Fifty Shades Of Grey is sadly not a romantic comedy about a man who falls in love with a girl who works at a DIY store and helps him pick out the right colour to redecorate his red room with.
It is actually based on the unbelievably successful piece of cliterature by E.L. James and sees a young girl become infatuated with a man who wants her to become his "submissive" and enter into a world of pain and pleasure.
Watching the film you would not be surprised to learn that the book started off life as a piece of Twilight fan fiction. The signs are all there; virginal brunette girl who falls for a cold, distant but really, really ridiculously good looking guy with a secret lifestyle. Walks in the Washington State forests. Dialogue that sounds like it was written by a 12 year old girl.
Yes, the book might have been incredibly popular but people were not buying it because it was the next great piece of literature. It wasn't even the next Harry Potter or the next Dan Brown novel. They were buying this for the sex scenes.
So while Kelly Marcel could try and mount a campaign for a Best Adapted Screenplay Oscar next year for excising all the awful "inner goddess" monologuing and producing something which is not a complete train wreck out of such a poorly written source, unfortunately the terrible dialogue remains. A loud guffaw emitted from the audience when Christian Grey's response to what makes him the way he is was "I'm fifty shades of fucked up!". I have to admit that I rolled my eyes at that line. Is Christian going to put me over his knee and punish me for that too?

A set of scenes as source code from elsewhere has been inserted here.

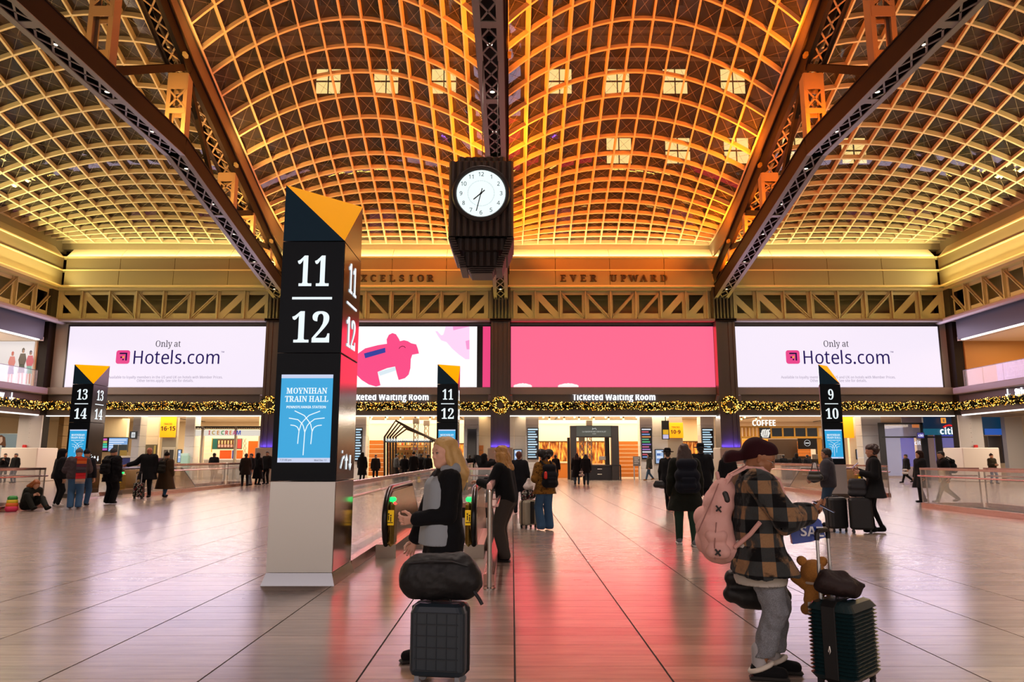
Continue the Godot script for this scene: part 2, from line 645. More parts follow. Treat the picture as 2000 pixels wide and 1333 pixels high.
# ---------- the glazed vaults ----------
const TZ := [-0.4, 1.2, 2.6, 4.2, 5.4, 6.6, 8.8, 11.3, 13.8, 16.0, 18.0, 22.0, 28.0]
const TE := [15.75, 15.9, 16.1, 16.5, 16.8, 17.2, 18.04, 19.0, 20.0, 20.9, 21.7, 23.1, 24.2]
const TM := [15.8, 16.6, 17.35, 18.1, 18.55, 19.05, 20.2, 21.5, 22.9, 24.2, 25.3, 27.0, 28.2]

func table(ys: Array, z: float) -> float:
	if z > 28.0: z = 56.0 - z
	if z <= TZ[0]: return ys[0]
	for i in TZ.size() - 1:
		if z <= TZ[i + 1]:
			return lerpf(ys[i], ys[i + 1], (z - TZ[i]) / (TZ[i + 1] - TZ[i]))
	return ys[-1]

func vault_y(bay: int, u: float, z: float) -> float:
	var e := table(TE, z)
	var a := table(TM, z) - e
	if bay == 1 or bay == 2:
		return e + a * 4 * u * (1 - u)
	var w := u if bay == 3 else 1 - u          # 0 at the truss, 1 at the side wall
	return lerpf(e, 15.9, w) + a * 0.72 * 4 * w * (1 - w)

func vault_x(bay: int, u: float) -> float:
	var x0 := (bay - 2) * W + 0.36
	var x1 := (bay - 1) * W - 0.36
	if bay == 0: x0 = -29.5
	if bay == 3: x1 = 29.5
	return lerpf(x0, x1, u)

func vault_p(bay: int, u: float, z: float, up := 0.0) -> Vector3:
	return Vector3(vault_x(bay, u), vault_y(bay, u, z) + up, z)

func vault_n(bay: int, u: float, z: float) -> Vector3:
	var du := vault_p(bay, minf(u + 0.02, 1), z) - vault_p(bay, maxf(u - 0.02, 0), z)
	var dz := vault_p(bay, u, z + 0.3) - vault_p(bay, u, z - 0.3)
	var m := dz.cross(du).normalized()
	return m if m.y > 0 else -m

func ribbon(m: MB, pts: Array, nrm: Array, wide: float, deep: float) -> void:  # a bent flat bar hanging under the surface
	var rings := []
	for i in pts.size():
		var f: Vector3 = (pts[mini(i + 1, pts.size() - 1)] - pts[maxi(i - 1, 0)]).normalized()
		var s: Vector3 = f.cross(nrm[i]).normalized() * wide * 0.5
		var dn: Vector3 = nrm[i] * deep
		rings.append([pts[i] - s - dn, pts[i] + s - dn, pts[i] + s, pts[i] - s])
	for i in pts.size() - 1:
		var a: Array = rings[i]
		var b: Array = rings[i + 1]
		for k in 4:
			var l := (k + 1) % 4
			m.quad(a[k], a[l], b[l], b[k])
	m.quad(rings[0][3], rings[0][2], rings[0][1], rings[0][0])
	var z: Array = rings[-1]
	m.quad(z[0], z[1], z[2], z[3])

func vaults() -> void:
	var zs := [-0.35, 0.25, 0.8, 1.4, 2.1, 2.9, 3.75, 4.65, 5.6, 6.6, 7.7]
	var zz := 8.8
	while zz < 56.0:
		zs.append(zz)
		zz += 1.24
	var names := ["leftmost arched glass roof vault over the ice cream side", "gold-lit arched glass roof vault between the left and middle trusses", "orange-lit arched glass roof vault between the middle and right trusses", "rightmost arched glass roof vault over the bank side"]
	for bay in 4:
		var root := thing("ceiling", names[bay], "skylight", Vector3.ZERO, 0, "", "structure")
		var rib := mat("b3a88f", 0.5)
		var nu := 13
		for i in nu + 1:
			var u := float(i) / nu
			var pts := []
			var nn := []
			for z in zs:
				pts.append(vault_p(bay, u, z))
				nn.append(vault_n(bay, u, z))
			var m := MB.new()
			ribbon(m, pts, nn, 0.09, 0.28)
			obj("rib", m, rib, root)
		for z in zs:
			var pts := []
			var nn := []
			for i in nu * 2 + 1:
				var u := i / (2.0 * nu)
				pts.append(vault_p(bay, u, z))
				nn.append(vault_n(bay, u, z))
			var m := MB.new()
			ribbon(m, pts, nn, 0.09, 0.28)
			obj("arch_rib", m, rib, root)
		# crossed cables in every field, and the glass above
		var cab := MB.new()
		var gl := MB.new()
		for j in zs.size() - 1:
			for i in nu:
				var u0 := float(i) / nu
				var u1 := float(i + 1) / nu
				var a := vault_p(bay, u0, zs[j], -0.1)
				var b := vault_p(bay, u1, zs[j], -0.1)
				var c := vault_p(bay, u1, zs[j + 1], -0.1)
				var d := vault_p(bay, u0, zs[j + 1], -0.1)
				if zs[j] < 28.0:
					cab.bar(a, c, 0.009, 0.009)
					cab.bar(b, d, 0.009, 0.009)
				var up := Vector3(0, 0.13, 0)
				gl.quad(d + up, c + up, b + up, a + up)
		var ca := obj("brace_cable", cab, mat("8a8070", 0.4, 0.3), root)
		ca.set_meta("kind", "stuff")
		var g := obj("glazing", gl, glass(0.12, Color(0.5, 0.5, 0.5)), root)
		g.set_meta("kind", "stuff")
		# the curb along the springing
		var cb := MB.new()
		for side in [0.0, 1.0]:
			var pts := []
			for z in zs: pts.append(vault_p(bay, side, z))
			for i in zs.size() - 1:
				if (bay == 0 and side == 0.0) or (bay == 3 and side == 1.0):
					continue
				var h := 1.35
				var o := 0.06 * (1 if side == 1.0 else -1)
				var a: Vector3 = pts[i]
				var b: Vector3 = pts[i + 1]
				var dn := Vector3(0, -h, 0)
				var ox := Vector3(o, 0, 0)
				if side == 1.0: cb.hexa([a + dn + ox, a + dn, b + dn, b + dn + ox, a + ox, a, b, b + ox])
				else: cb.hexa([a + dn, a + dn + ox, b + dn + ox, b + dn, a, a + ox, b + ox, b])
		if cb.v.size(): obj("curb", cb, mat("5f5852", 0.45), root)

func city_court() -> void:  # the office wings that stand round the glass roof
	var brick := mat("3a2c26", 0.8)
	var stone := mat("7a6258", 0.7)
	var lit := [[-14.5, 32.15], [-9.75, 32.0], [-5.1, 31.9], [4.85, 32.1], [9.6, 32.2], [14.4, 32.1], [19.1, 32.0], [9.6, 26.0], [14.4, 26.05], [19.1, 26.0], [23.9, 26.0], [28.6, 26.0]]
	var back := thing("office_wing", "dark brick office wing with lit windows seen through the vaults behind the far wall", "building", Vector3(0, 0, -9.0))
	var w := MB.new()
	w.span(-39.9, 39.9, 8.0, 46.0, -3.0, 0.0)
	obj("wall", w, brick, back)
	var co := MB.new()
	co.span(-39.9, 39.9, 35.3, 35.9, 0, 0.5)
	co.span(-39.9, 39.9, 36.2, 36.5, 0, 0.8)
	co.span(-39.9, 39.9, 33.9, 34.1, 0, 0.3)
	obj("cornice", co, stone, back)
	var wf := MB.new()
	wf.span(-0.5, 0.5, -1.15, 1.15, 0, 0.08)
	for row in [20.0, 26.0, 32.05, 40.0]:
		for i in 17:
			var x: float = -38.0 + 4.76 * i - 0.2
			var on := false
			for l in lit:
				if absf(l[0] - x) < 0.6 and absf(l[1] - row) < 0.6: on = true
			var fr := MB.new()
			for s in [[-1.1, -1.0, -1.2, 1.2], [1.0, 1.1, -1.2, 1.2], [-1.0, 1.0, 1.1, 1.2], [-1.0, 1.0, -1.2, -1.1], [-0.04, 0.04, -1.1, 1.1], [-1.0, 1.0, -0.05, 0.05]]:
				fr.span(s[0], s[1], s[2], s[3], 0.0, 0.14)
			var o := obj("window", fr, mat("2b211c", 0.6), back, Vector3(x, row, 0))
			var pn := MB.new()
			pn.span(-1.0, 1.0, -1.1, 1.1, 0.0, 0.05)
			obj("pane", pn, glow(Color(1.0, 0.86, 0.55), 1.15) if on else glow(Color(0.5, 0.24, 0.34), 0.3) if row == 20.0 and i % 3 != 1 else mat(Color(0.06, 0.05, 0.055), 0.12), o)
	for s in [-1.0, 1.0]:
		var wing := thing("office_wing", "dark brick office wing along the " + ("ice cream side of the roof" if s < 0 else "bank side of the roof"), "building", Vector3(s * 40.0, 0, 0))
		var m := MB.new()
		m.span(0, s * 3.0, 8.0, 46.0, -8.0, 60.0)
		obj("wall", m, brick, wing)
		var c2 := MB.new()
		c2.span(-s * 0.5, 0, 35.3, 35.9, -8, 60.0)
		c2.span(-s * 0.8, 0, 36.2, 36.5, -8, 60.0)
		c2.span(-s * 0.3, 0, 33.9, 34.1, -8, 60.0)
		obj("cornice", c2, stone, wing)
		for row in [20.0, 26.0, 32.05, 40.0]:
			for i in 11:
				var fr := MB.new()
				for q in [[-1.1, -1.0, -1.2, 1.2], [1.0, 1.1, -1.2, 1.2], [-1.0, 1.0, 1.1, 1.2], [-1.0, 1.0, -1.2, -1.1], [-0.04, 0.04, -1.1, 1.1], [-1.0, 1.0, -0.05, 0.05]]:
					fr.span(-s * 0.0, -s * 0.14, q[2], q[3], q[0], q[1])
				var o := obj("window", fr, mat("2b211c", 0.6), wing, Vector3(0, row, -5.0 + i * 4.76))
				var pn := MB.new()
				pn.span(0, -s * 0.05, -1.1, 1.1, -1.0, 1.0)
				obj("pane", pn, mat(Color(0.06, 0.05, 0.055), 0.12), o)

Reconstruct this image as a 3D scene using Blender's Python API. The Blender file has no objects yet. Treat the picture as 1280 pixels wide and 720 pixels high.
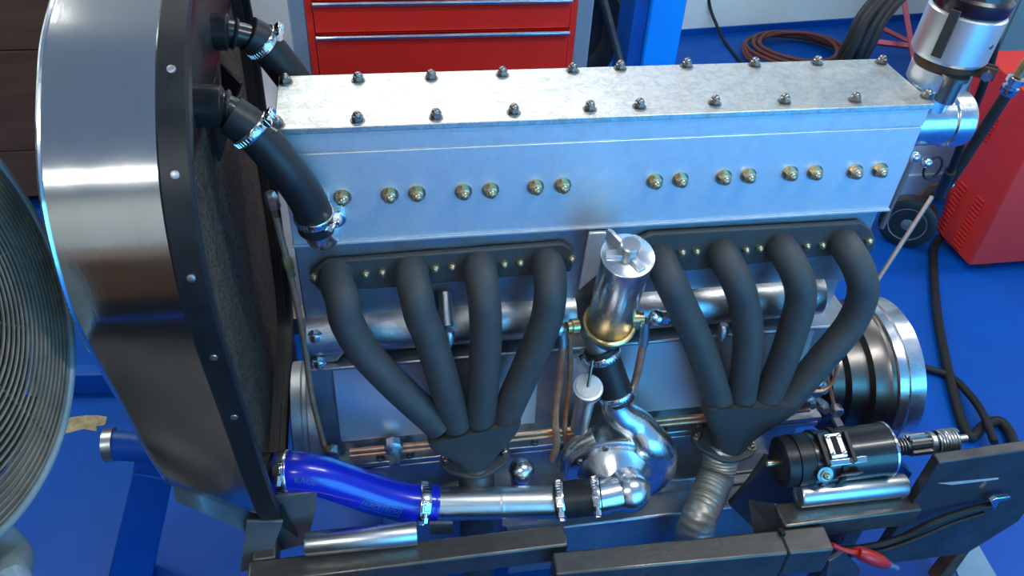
import bpy, bmesh, math, random
from math import sin, cos, pi, radians, atan2, sqrt, hypot
from mathutils import Vector, Matrix, Quaternion

random.seed(7)
SC = bpy.context.scene
COL = SC.collection
V = Vector

# ------------------------------------------------------------------ camera
FPX = 1029.02
PITCH, YAW, ROLL = 0.6976, 0.2075, 0.063
EYE = V((0.1262, -1.0449, 0.5761))
_fw = V((sin(YAW)*cos(PITCH), cos(YAW)*cos(PITCH), -sin(PITCH)))
_r0 = V((cos(YAW), -sin(YAW), 0))
_u0 = _r0.cross(_fw)
CR = _r0*cos(ROLL) + _u0*sin(ROLL)
CU = -_r0*sin(ROLL) + _u0*cos(ROLL)
cam_d = bpy.data.cameras.new('camera')
cam = bpy.data.objects.new('camera', cam_d)
COL.objects.link(cam)
cam_d.sensor_width = 36.0
cam_d.lens = 36.0*FPX/1280.0
cam_d.clip_start = 0.02
cam.matrix_world = Matrix(((CR.x, CU.x, -_fw.x, EYE.x), (CR.y, CU.y, -_fw.y, EYE.y), (CR.z, CU.z, -_fw.z, EYE.z), (0, 0, 0, 1)))
SC.camera = cam

# ------------------------------------------------------------------ view, world, lamps
SC.view_settings.view_transform = 'Standard'
SC.view_settings.look = 'None'
SC.view_settings.gamma = 1.0
SC.view_settings.use_curve_mapping = False
SC.view_settings.exposure = 0.0
SC.cycles.use_denoising = True
SC.cycles.max_bounces = 8

world = bpy.data.worlds.new('daylight'); SC.world = world
world.use_nodes = True
_bg = world.node_tree.nodes['Background']
_bg.inputs[0].default_value = (0.08, 0.52, 1.0, 1)
_bg.inputs[1].default_value = 6.5

FLOOR = -1.05          # the engine's top cover lies at z = 0
CEIL = 1.95
LAMPS = [(-0.9, -2.0), (0.40, 1.75), (1.5, -0.6), (-1.7, 1.3), (3.2, 0.7)]     # ceiling fluorescents; middle one added to brighten drawers and welder front
LAMP_W = 27

def lamp_light(name, loc, sx, sy, watts, color, rot=(0, 0, 0)):
    d = bpy.data.lights.new(name, 'AREA'); d.shape = 'RECTANGLE'
    d.size = sx; d.size_y = sy; d.energy = watts; d.color = color
    o = bpy.data.objects.new(name, d); COL.objects.link(o)
    o.location = loc; o.rotation_euler = rot
    return o
# (the fluorescents' own light is added by their builder below)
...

However like I said, the audience for this movie are not going for the dialogue and performances they are there for the sex (even to the point that some of the audience in my screening were taking pictures of the scenes on their smartphones!),
So how do the sex scenes come across? Is it worth all the fuss?
No, not really.
After taking ages teasing the audience, when they finally get around to having sex it is nothing more erotic than a scene from 90's soft core series The Red Shoe Diaries. After that two spend what seems like forever working out exactly what sort of punishment and reward goes into the submissive's contract (a situation the actors are surely familiar with as they will be having their multi-picture clauses invoked on Monday when the box office figures are in) it is time to visit the Red Room... and nothing good has ever happened to a woman who goes in there, just ask Laura Palmer.
Despite the genuinely impressive cinematography throughout the whole movie (nothing less should be expected from Seamus McGarvey who has also shot the likes of Atonement and Anna Karenina) the actual sex scenes are full of sex but are never sexy. At one point Dornan handcuffs Johnson from the ceiling like a piece of meat that had me thinking the last time I saw a scene like that it was in the original Texas Chainsaw Massacre.
The character of Christian Grey does have a lot of intrigue and potential (sadly not explored here but undoubtably in the sequels as to why he is the way he is, what happened to the previous submissives, etc) and part of me wishes Christian Bale had played the part of Grey as if he were reprising his role of Patrick Bateman because the two characters seem to have a LOT of sinister common ground. The scenes where he talks to Ana while she is asleep, you can imagine him casually saying "I like to dissect girls. Do you know I'm utterly insane?" because he does so many sociopathic and psychopathic behaviours.
Sadly in the end, by Hollywood standards and being unfamiliar with the book, the film finishes on a rather abrupt and slightly laughable conclusion (given the subject matter) but is clearly designed to leave audiences begging for more. After all who hasn't experienced a time when an exciting and racy engagement has been halted by a sudden and unsatisfying climax?